Ma tutti, innanzitutto, e noi bambini in prima fila, eravamo a sgaiattolare fra le transenne, si aspettava emozionati ed avvinti alla carezza del sogno, quel duello gentile, ma mica tanto però, fra Antonio Maspes, il divo antico, campione del mondo in carica, e Sante Gaiardoni, l'astro nascente, un dilettante destinato alle Olimpiadi, senza timore alcuno.
E ricordiamo ancora, sono passati 63 anni senza sconti, la singolare lezione di vita che ci fu impartita allora. Noi che tifavamo scamiciati Maspes, "vaiiii, Maspes", ed un signore altezzoso con il cappello, come si usava allora, che ci apostrofò severo, «ragazzino, ma perchè mai tifi Maspes, che è uno straniero, e non invece Gaiardoni, che è un italiano?».
Come se a Napoli, e in Italia, e nel mondo, il Primo Maggio, Festa del Lavoro solidale, anche un cognome tronco bastasse, erroneamente, a sancire una diversità. O una estraneità. O una ostilità. In uno sport poi come il ciclismo, dove si può essere avversari, ma stranieri mai.

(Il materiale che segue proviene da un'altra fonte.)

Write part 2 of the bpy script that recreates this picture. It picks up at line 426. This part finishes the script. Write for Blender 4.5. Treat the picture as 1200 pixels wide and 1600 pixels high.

Ricordammo questo episodio un giorno ad Antonio Maspes, ma non abbiamo mai avuto l'occasione per farlo, in vita, con Sante Gaiardoni. Lo facciamo ancora oggi, postumo, oggi che la primavera del nostro Primo Maggio in una Napoli non milionaria, con il congedo di Gaiardoni, tramonta per davvero.
Dicendo che anche a lui, in verità, e non solo a Maspes volevo bene. Come a tutti i ciclisti eroici di quella carovana, d'altronde e non soltanto. Anche io, il 1 maggio del 1960, e non solo quel signore napoletano benpensante, dal cappello distinto.